> [Source records]:
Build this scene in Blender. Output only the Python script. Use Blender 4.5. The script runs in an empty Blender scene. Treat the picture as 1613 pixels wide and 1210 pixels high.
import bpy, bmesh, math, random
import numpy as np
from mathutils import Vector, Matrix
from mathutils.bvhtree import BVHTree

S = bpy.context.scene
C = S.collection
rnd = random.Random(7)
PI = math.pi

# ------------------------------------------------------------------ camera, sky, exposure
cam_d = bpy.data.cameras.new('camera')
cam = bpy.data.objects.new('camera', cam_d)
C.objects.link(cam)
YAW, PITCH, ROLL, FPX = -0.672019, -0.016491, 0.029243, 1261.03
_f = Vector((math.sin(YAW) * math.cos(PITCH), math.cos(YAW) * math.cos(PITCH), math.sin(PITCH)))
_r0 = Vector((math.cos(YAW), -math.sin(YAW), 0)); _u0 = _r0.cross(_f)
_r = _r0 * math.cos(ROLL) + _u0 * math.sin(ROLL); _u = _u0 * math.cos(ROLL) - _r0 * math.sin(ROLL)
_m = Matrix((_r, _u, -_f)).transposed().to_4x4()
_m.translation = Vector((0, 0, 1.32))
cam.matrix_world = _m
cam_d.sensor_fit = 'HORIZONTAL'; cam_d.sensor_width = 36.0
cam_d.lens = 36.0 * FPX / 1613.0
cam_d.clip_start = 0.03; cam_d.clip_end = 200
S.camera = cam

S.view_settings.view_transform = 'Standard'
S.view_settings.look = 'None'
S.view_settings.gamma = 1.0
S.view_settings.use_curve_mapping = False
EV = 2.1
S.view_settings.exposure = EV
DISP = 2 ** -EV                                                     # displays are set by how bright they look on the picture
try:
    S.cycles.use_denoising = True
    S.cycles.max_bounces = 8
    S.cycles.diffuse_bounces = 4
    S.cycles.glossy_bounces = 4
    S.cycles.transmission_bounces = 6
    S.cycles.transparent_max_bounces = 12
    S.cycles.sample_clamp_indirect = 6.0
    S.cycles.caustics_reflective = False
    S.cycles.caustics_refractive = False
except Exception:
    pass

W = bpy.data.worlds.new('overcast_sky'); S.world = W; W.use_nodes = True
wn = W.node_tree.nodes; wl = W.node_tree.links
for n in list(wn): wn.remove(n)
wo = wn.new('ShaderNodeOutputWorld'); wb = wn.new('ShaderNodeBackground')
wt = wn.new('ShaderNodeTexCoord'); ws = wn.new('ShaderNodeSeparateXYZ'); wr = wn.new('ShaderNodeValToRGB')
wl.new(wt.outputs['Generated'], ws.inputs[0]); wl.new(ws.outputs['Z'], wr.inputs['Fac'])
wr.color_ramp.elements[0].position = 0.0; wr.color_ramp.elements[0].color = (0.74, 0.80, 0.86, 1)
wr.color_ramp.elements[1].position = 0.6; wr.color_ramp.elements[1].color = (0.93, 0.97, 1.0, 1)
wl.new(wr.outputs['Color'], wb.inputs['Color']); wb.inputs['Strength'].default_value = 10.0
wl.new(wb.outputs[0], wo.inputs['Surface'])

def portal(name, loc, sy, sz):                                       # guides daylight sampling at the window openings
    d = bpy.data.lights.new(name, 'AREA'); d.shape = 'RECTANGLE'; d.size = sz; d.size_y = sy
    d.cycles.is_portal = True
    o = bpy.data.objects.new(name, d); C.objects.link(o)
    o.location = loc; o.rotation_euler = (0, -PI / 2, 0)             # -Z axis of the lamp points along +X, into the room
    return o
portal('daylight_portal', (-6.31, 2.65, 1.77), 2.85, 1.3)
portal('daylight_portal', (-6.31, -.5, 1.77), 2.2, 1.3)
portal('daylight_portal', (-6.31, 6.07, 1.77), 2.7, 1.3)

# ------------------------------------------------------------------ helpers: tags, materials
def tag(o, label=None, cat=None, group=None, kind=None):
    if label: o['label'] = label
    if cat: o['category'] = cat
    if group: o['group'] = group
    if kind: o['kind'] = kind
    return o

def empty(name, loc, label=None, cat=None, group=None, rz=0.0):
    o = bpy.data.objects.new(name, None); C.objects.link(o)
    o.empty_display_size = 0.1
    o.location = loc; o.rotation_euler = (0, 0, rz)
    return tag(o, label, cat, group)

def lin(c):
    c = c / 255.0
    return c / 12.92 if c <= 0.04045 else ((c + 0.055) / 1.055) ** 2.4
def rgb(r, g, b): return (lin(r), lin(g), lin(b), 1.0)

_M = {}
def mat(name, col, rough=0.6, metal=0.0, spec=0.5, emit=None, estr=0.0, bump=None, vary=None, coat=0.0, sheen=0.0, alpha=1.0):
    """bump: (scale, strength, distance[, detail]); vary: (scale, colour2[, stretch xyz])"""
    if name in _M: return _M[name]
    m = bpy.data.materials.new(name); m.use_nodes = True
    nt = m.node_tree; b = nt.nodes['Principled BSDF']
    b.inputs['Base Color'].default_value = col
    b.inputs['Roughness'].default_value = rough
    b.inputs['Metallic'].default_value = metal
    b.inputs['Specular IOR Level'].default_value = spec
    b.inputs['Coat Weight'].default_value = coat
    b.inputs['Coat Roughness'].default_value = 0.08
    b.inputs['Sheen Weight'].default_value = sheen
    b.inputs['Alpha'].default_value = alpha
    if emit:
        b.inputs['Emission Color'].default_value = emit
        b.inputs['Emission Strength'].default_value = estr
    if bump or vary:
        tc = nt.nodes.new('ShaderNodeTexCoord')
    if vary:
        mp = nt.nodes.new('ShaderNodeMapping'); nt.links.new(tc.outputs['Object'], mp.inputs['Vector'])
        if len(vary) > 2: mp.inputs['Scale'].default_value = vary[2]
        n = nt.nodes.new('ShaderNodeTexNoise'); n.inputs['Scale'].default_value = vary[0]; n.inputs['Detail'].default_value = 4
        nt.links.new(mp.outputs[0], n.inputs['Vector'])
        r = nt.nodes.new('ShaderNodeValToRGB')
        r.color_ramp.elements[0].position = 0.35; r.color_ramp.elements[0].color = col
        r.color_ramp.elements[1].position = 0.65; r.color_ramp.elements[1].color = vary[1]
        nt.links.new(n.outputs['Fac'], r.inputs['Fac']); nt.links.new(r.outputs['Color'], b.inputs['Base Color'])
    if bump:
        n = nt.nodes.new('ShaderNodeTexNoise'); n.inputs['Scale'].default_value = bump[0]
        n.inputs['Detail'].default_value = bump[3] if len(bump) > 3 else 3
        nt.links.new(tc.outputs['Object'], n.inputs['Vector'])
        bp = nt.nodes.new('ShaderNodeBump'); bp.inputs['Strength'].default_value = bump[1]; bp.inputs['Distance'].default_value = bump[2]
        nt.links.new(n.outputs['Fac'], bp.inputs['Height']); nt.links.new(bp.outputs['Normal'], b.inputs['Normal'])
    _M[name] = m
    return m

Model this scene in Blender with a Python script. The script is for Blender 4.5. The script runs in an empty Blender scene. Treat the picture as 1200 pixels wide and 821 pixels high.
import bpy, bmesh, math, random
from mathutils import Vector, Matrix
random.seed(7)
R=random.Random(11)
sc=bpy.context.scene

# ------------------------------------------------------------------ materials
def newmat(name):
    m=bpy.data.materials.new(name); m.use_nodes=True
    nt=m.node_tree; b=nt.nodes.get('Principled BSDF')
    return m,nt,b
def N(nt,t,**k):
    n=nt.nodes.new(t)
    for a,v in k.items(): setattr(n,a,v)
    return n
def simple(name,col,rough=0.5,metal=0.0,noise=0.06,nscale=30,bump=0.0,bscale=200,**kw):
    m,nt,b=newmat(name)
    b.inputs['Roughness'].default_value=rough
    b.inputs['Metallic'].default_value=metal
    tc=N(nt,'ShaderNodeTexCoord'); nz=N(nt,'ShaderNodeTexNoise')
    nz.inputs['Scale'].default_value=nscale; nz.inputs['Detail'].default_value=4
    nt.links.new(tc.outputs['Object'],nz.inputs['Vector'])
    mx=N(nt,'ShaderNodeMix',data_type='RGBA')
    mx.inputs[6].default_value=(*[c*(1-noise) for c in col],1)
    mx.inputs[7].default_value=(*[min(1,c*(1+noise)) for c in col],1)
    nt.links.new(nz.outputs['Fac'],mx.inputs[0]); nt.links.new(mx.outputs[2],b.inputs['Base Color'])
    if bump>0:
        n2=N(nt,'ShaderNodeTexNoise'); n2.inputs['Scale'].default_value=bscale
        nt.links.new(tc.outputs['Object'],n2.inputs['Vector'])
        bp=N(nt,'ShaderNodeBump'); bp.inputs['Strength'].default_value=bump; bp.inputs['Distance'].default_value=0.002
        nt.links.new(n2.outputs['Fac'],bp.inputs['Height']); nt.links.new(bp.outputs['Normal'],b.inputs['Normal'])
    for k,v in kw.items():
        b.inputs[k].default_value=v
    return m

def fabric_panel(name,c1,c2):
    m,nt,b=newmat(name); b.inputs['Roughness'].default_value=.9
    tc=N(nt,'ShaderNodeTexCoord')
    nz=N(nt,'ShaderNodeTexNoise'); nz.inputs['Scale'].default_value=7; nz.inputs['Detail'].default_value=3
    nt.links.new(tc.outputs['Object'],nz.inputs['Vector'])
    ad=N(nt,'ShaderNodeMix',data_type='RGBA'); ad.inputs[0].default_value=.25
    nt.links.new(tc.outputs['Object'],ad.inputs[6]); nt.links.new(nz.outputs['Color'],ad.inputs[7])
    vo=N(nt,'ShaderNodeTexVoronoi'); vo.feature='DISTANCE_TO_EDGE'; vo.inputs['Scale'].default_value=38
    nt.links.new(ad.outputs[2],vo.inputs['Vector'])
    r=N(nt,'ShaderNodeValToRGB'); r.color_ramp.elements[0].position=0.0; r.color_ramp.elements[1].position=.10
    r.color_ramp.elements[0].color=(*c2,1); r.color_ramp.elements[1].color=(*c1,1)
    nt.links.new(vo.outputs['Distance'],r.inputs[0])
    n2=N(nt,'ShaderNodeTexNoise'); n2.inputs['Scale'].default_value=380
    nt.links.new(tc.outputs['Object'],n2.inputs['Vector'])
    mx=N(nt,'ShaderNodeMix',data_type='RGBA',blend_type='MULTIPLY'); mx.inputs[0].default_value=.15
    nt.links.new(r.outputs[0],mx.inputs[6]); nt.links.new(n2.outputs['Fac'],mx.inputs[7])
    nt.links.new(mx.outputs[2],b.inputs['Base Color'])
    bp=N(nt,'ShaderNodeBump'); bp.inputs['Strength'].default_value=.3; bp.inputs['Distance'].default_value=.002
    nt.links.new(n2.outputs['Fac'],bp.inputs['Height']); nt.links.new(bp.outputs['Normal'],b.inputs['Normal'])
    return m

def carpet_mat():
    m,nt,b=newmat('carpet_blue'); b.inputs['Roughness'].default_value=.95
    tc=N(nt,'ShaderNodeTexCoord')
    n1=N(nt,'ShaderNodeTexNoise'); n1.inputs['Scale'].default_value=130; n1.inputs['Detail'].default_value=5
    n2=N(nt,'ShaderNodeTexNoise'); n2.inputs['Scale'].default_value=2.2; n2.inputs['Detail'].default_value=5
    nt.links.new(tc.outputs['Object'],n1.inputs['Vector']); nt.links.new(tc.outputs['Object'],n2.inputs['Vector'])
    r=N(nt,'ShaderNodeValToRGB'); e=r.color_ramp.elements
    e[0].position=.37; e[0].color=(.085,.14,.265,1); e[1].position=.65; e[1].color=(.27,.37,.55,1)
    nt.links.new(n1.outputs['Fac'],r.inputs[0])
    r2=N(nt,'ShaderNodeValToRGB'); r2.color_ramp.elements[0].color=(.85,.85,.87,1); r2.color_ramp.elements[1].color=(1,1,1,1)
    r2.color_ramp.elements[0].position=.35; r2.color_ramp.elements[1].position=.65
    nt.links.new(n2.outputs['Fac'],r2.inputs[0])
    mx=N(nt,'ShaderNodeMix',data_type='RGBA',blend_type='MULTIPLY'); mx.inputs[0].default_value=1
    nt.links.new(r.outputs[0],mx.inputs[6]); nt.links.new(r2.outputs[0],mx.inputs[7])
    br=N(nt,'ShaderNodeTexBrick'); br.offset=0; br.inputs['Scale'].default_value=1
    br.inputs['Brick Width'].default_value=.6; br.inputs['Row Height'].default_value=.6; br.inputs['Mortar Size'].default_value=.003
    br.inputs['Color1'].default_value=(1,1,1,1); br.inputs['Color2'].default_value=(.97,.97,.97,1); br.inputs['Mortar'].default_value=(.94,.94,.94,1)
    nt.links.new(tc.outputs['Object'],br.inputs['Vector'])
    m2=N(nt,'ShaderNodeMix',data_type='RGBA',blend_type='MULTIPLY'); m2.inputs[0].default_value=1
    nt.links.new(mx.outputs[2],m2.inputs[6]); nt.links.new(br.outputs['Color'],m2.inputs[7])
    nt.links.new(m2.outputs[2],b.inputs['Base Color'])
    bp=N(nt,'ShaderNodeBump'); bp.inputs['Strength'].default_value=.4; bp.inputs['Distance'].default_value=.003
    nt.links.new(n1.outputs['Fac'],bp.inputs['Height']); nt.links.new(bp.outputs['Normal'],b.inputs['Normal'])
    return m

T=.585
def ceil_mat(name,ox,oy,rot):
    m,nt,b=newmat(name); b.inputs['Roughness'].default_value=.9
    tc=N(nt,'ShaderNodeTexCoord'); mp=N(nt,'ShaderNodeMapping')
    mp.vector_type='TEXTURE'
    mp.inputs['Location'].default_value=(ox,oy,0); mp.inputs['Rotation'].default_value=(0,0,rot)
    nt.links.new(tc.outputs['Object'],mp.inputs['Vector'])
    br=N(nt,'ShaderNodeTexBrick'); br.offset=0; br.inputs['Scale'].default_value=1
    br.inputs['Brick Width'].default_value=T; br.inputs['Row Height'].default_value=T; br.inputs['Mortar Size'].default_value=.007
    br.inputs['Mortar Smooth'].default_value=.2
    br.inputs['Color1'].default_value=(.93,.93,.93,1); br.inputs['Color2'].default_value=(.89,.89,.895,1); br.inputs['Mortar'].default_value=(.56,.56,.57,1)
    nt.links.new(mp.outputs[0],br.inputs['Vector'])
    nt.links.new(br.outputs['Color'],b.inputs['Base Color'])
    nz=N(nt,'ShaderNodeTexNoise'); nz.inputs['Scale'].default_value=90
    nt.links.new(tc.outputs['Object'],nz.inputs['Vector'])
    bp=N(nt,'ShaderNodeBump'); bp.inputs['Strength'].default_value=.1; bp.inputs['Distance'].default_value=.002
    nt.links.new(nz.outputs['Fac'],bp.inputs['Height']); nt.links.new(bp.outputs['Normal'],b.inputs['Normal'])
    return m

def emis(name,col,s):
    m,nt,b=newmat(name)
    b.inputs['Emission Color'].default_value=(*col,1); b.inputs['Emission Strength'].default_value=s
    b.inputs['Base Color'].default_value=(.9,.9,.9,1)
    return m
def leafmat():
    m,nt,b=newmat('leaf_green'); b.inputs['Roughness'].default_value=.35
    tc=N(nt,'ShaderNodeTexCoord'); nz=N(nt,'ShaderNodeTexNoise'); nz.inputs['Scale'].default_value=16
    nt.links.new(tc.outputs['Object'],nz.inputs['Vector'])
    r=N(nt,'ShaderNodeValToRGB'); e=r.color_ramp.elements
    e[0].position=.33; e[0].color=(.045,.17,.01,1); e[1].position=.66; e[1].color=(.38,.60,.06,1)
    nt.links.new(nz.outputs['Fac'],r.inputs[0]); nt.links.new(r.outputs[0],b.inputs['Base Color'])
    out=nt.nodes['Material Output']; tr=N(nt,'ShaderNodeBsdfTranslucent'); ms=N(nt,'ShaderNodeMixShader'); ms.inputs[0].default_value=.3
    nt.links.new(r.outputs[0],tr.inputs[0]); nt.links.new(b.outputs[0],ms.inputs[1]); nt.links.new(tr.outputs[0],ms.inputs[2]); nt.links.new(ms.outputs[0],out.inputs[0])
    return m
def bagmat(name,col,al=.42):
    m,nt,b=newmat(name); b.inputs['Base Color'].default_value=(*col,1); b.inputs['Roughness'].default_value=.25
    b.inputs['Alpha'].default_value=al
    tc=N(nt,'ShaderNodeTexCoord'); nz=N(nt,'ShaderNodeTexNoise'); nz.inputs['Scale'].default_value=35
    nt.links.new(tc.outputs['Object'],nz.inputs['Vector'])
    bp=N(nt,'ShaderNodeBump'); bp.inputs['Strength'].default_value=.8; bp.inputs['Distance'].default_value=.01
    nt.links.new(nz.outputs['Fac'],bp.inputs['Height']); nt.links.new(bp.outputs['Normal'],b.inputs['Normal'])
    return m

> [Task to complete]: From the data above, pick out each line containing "pixels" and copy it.

> [Solution below]:
Build this scene in Blender. Output only the Python script. Use Blender 4.5. The script runs in an empty Blender scene. Treat the picture as 1613 pixels wide and 1210 pixels high.
Model this scene in Blender with a Python script. The script is for Blender 4.5. The script runs in an empty Blender scene. Treat the picture as 1200 pixels wide and 821 pixels high.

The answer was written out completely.